Every line of the material below should be repeated exactly.

-- -- --

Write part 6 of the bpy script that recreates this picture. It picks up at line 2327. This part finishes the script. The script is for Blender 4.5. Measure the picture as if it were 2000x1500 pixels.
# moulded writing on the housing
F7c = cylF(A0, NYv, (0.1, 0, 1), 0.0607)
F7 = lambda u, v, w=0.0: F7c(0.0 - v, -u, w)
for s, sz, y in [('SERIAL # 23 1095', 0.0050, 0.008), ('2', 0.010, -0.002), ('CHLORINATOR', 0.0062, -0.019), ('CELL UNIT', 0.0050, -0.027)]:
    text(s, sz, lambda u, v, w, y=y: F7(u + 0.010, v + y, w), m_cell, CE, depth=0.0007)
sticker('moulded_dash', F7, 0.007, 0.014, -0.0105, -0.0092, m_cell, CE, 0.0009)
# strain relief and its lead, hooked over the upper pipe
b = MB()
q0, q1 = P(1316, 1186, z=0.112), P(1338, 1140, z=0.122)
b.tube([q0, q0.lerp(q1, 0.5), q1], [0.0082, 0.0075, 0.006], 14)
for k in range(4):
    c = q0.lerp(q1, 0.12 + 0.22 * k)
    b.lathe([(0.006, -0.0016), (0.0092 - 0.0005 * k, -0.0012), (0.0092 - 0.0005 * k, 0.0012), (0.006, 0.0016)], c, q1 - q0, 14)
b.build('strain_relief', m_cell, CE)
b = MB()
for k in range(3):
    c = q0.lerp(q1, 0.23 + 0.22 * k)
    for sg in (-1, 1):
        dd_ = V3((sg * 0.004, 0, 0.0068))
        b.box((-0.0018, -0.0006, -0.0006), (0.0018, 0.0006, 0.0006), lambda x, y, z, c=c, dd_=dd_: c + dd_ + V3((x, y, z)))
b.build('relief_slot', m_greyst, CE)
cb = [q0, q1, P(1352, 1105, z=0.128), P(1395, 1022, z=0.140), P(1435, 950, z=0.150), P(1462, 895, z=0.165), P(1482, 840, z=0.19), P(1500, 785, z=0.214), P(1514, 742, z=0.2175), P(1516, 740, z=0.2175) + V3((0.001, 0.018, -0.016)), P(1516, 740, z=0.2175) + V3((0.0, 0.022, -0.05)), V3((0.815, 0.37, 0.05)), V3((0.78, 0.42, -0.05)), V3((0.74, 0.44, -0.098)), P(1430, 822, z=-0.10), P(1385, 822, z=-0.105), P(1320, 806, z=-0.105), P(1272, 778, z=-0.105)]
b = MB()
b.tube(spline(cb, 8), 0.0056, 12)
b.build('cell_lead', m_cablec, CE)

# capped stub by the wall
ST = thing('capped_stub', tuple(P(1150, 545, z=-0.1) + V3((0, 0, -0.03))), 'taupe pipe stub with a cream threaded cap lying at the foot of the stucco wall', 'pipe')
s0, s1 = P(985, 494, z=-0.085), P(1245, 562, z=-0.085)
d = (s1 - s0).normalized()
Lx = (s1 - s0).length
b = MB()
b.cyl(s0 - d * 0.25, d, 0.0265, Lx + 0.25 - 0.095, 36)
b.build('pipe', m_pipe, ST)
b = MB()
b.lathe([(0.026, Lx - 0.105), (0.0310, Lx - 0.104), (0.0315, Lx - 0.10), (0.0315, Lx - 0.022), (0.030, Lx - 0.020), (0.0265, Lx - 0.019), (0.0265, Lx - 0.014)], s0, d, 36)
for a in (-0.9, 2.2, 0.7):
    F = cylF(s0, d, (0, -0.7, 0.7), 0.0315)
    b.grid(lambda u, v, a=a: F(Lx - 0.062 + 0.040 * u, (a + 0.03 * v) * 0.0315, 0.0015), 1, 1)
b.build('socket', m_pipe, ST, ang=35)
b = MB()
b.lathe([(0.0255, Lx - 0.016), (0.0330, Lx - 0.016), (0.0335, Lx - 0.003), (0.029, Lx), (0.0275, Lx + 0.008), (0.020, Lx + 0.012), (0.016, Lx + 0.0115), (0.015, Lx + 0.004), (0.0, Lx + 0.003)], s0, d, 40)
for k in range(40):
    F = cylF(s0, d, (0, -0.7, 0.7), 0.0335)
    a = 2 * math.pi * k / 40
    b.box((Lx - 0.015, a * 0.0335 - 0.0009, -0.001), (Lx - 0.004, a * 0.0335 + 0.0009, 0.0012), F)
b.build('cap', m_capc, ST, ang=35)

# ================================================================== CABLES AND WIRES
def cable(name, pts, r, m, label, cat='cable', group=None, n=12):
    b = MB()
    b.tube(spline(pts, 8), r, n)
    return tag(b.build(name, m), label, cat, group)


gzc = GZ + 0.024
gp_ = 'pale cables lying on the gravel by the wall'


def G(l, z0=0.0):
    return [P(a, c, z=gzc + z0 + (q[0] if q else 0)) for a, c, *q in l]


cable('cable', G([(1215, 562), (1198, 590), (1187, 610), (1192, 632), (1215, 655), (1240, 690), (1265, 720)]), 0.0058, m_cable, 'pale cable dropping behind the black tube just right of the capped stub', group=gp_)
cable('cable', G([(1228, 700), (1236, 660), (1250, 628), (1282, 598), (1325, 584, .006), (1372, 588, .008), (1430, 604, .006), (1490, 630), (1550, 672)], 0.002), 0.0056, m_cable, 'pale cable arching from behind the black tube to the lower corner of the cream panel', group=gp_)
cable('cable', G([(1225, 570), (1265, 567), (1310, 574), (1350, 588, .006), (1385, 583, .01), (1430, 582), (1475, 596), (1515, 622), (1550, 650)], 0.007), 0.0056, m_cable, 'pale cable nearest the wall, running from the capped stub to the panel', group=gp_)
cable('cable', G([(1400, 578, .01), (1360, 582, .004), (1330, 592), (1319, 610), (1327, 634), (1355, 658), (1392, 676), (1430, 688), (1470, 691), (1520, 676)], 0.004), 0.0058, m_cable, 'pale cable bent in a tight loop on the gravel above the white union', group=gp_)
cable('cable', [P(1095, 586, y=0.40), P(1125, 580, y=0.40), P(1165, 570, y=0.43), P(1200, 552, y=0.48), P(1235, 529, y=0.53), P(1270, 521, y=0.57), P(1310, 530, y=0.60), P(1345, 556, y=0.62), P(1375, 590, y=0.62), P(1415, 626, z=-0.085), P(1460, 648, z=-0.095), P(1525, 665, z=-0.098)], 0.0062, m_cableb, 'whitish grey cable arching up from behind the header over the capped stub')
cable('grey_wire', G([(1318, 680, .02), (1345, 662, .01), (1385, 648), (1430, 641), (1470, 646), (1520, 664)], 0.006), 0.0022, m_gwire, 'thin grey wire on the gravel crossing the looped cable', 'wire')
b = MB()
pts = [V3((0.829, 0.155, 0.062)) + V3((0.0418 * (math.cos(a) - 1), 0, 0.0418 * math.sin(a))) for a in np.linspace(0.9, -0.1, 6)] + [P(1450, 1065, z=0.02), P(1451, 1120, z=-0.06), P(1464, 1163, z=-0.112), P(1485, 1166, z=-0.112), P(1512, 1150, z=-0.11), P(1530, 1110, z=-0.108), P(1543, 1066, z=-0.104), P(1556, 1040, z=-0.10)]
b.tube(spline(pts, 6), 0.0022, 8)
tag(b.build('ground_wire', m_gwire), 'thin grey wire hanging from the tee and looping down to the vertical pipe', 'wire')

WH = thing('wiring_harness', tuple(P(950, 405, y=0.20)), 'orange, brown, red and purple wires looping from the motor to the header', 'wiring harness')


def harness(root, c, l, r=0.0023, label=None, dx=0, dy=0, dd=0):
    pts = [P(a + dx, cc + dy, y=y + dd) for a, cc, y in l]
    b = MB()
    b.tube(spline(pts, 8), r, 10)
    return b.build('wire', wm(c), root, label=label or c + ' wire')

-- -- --

▶ **Output**
Write part 6 of the bpy script that recreates this picture. It picks up at line 2327. This part finishes the script. The script is for Blender 4.5. Measure the picture as if it were 2000x1500 pixels.
# moulded writing on the housing
F7c = cylF(A0, NYv, (0.1, 0, 1), 0.0607)
F7 = lambda u, v, w=0.0: F7c(0.0 - v, -u, w)
for s, sz, y in [('SERIAL # 23 1095', 0.0050, 0.008), ('2', 0.010, -0.002), ('CHLORINATOR', 0.0062, -0.019), ('CELL UNIT', 0.0050, -0.027)]:
    text(s, sz, lambda u, v, w, y=y: F7(u + 0.010, v + y, w), m_cell, CE, depth=0.0007)
sticker('moulded_dash', F7, 0.007, 0.014, -0.0105, -0.0092, m_cell, CE, 0.0009)
# strain relief and its lead, hooked over the upper pipe
b = MB()
q0, q1 = P(1316, 1186, z=0.112), P(1338, 1140, z=0.122)
b.tube([q0, q0.lerp(q1, 0.5), q1], [0.0082, 0.0075, 0.006], 14)
for k in range(4):
    c = q0.lerp(q1, 0.12 + 0.22 * k)
    b.lathe([(0.006, -0.0016), (0.0092 - 0.0005 * k, -0.0012), (0.0092 - 0.0005 * k, 0.0012), (0.006, 0.0016)], c, q1 - q0, 14)
b.build('strain_relief', m_cell, CE)
b = MB()
for k in range(3):
    c = q0.lerp(q1, 0.23 + 0.22 * k)
    for sg in (-1, 1):
        dd_ = V3((sg * 0.004, 0, 0.0068))
        b.box((-0.0018, -0.0006, -0.0006), (0.0018, 0.0006, 0.0006), lambda x, y, z, c=c, dd_=dd_: c + dd_ + V3((x, y, z)))
b.build('relief_slot', m_greyst, CE)
cb = [q0, q1, P(1352, 1105, z=0.128), P(1395, 1022, z=0.140), P(1435, 950, z=0.150), P(1462, 895, z=0.165), P(1482, 840, z=0.19), P(1500, 785, z=0.214), P(1514, 742, z=0.2175), P(1516, 740, z=0.2175) + V3((0.001, 0.018, -0.016)), P(1516, 740, z=0.2175) + V3((0.0, 0.022, -0.05)), V3((0.815, 0.37, 0.05)), V3((0.78, 0.42, -0.05)), V3((0.74, 0.44, -0.098)), P(1430, 822, z=-0.10), P(1385, 822, z=-0.105), P(1320, 806, z=-0.105), P(1272, 778, z=-0.105)]
b = MB()
b.tube(spline(cb, 8), 0.0056, 12)
b.build('cell_lead', m_cablec, CE)

# capped stub by the wall
ST = thing('capped_stub', tuple(P(1150, 545, z=-0.1) + V3((0, 0, -0.03))), 'taupe pipe stub with a cream threaded cap lying at the foot of the stucco wall', 'pipe')
s0, s1 = P(985, 494, z=-0.085), P(1245, 562, z=-0.085)
d = (s1 - s0).normalized()
Lx = (s1 - s0).length
b = MB()
b.cyl(s0 - d * 0.25, d, 0.0265, Lx + 0.25 - 0.095, 36)
b.build('pipe', m_pipe, ST)
b = MB()
b.lathe([(0.026, Lx - 0.105), (0.0310, Lx - 0.104), (0.0315, Lx - 0.10), (0.0315, Lx - 0.022), (0.030, Lx - 0.020), (0.0265, Lx - 0.019), (0.0265, Lx - 0.014)], s0, d, 36)
for a in (-0.9, 2.2, 0.7):
    F = cylF(s0, d, (0, -0.7, 0.7), 0.0315)
    b.grid(lambda u, v, a=a: F(Lx - 0.062 + 0.040 * u, (a + 0.03 * v) * 0.0315, 0.0015), 1, 1)
b.build('socket', m_pipe, ST, ang=35)
b = MB()
b.lathe([(0.0255, Lx - 0.016), (0.0330, Lx - 0.016), (0.0335, Lx - 0.003), (0.029, Lx), (0.0275, Lx + 0.008), (0.020, Lx + 0.012), (0.016, Lx + 0.0115), (0.015, Lx + 0.004), (0.0, Lx + 0.003)], s0, d, 40)
for k in range(40):
    F = cylF(s0, d, (0, -0.7, 0.7), 0.0335)
    a = 2 * math.pi * k / 40
    b.box((Lx - 0.015, a * 0.0335 - 0.0009, -0.001), (Lx - 0.004, a * 0.0335 + 0.0009, 0.0012), F)
b.build('cap', m_capc, ST, ang=35)

# ================================================================== CABLES AND WIRES
def cable(name, pts, r, m, label, cat='cable', group=None, n=12):
    b = MB()
    b.tube(spline(pts, 8), r, n)
    return tag(b.build(name, m), label, cat, group)


gzc = GZ + 0.024
gp_ = 'pale cables lying on the gravel by the wall'


def G(l, z0=0.0):
    return [P(a, c, z=gzc + z0 + (q[0] if q else 0)) for a, c, *q in l]


cable('cable', G([(1215, 562), (1198, 590), (1187, 610), (1192, 632), (1215, 655), (1240, 690), (1265, 720)]), 0.0058, m_cable, 'pale cable dropping behind the black tube just right of the capped stub', group=gp_)
cable('cable', G([(1228, 700), (1236, 660), (1250, 628), (1282, 598), (1325, 584, .006), (1372, 588, .008), (1430, 604, .006), (1490, 630), (1550, 672)], 0.002), 0.0056, m_cable, 'pale cable arching from behind the black tube to the lower corner of the cream panel', group=gp_)
cable('cable', G([(1225, 570), (1265, 567), (1310, 574), (1350, 588, .006), (1385, 583, .01), (1430, 582), (1475, 596), (1515, 622), (1550, 650)], 0.007), 0.0056, m_cable, 'pale cable nearest the wall, running from the capped stub to the panel', group=gp_)
cable('cable', G([(1400, 578, .01), (1360, 582, .004), (1330, 592), (1319, 610), (1327, 634), (1355, 658), (1392, 676), (1430, 688), (1470, 691), (1520, 676)], 0.004), 0.0058, m_cable, 'pale cable bent in a tight loop on the gravel above the white union', group=gp_)
cable('cable', [P(1095, 586, y=0.40), P(1125, 580, y=0.40), P(1165, 570, y=0.43), P(1200, 552, y=0.48), P(1235, 529, y=0.53), P(1270, 521, y=0.57), P(1310, 530, y=0.60), P(1345, 556, y=0.62), P(1375, 590, y=0.62), P(1415, 626, z=-0.085), P(1460, 648, z=-0.095), P(1525, 665, z=-0.098)], 0.0062, m_cableb, 'whitish grey cable arching up from behind the header over the capped stub')
cable('grey_wire', G([(1318, 680, .02), (1345, 662, .01), (1385, 648), (1430, 641), (1470, 646), (1520, 664)], 0.006), 0.0022, m_gwire, 'thin grey wire on the gravel crossing the looped cable', 'wire')
b = MB()
pts = [V3((0.829, 0.155, 0.062)) + V3((0.0418 * (math.cos(a) - 1), 0, 0.0418 * math.sin(a))) for a in np.linspace(0.9, -0.1, 6)] + [P(1450, 1065, z=0.02), P(1451, 1120, z=-0.06), P(1464, 1163, z=-0.112), P(1485, 1166, z=-0.112), P(1512, 1150, z=-0.11), P(1530, 1110, z=-0.108), P(1543, 1066, z=-0.104), P(1556, 1040, z=-0.10)]
b.tube(spline(pts, 6), 0.0022, 8)
tag(b.build('ground_wire', m_gwire), 'thin grey wire hanging from the tee and looping down to the vertical pipe', 'wire')

WH = thing('wiring_harness', tuple(P(950, 405, y=0.20)), 'orange, brown, red and purple wires looping from the motor to the header', 'wiring harness')


def harness(root, c, l, r=0.0023, label=None, dx=0, dy=0, dd=0):
    pts = [P(a + dx, cc + dy, y=y + dd) for a, cc, y in l]
    b = MB()
    b.tube(spline(pts, 8), r, 10)
    return b.build('wire', wm(c), root, label=label or c + ' wire')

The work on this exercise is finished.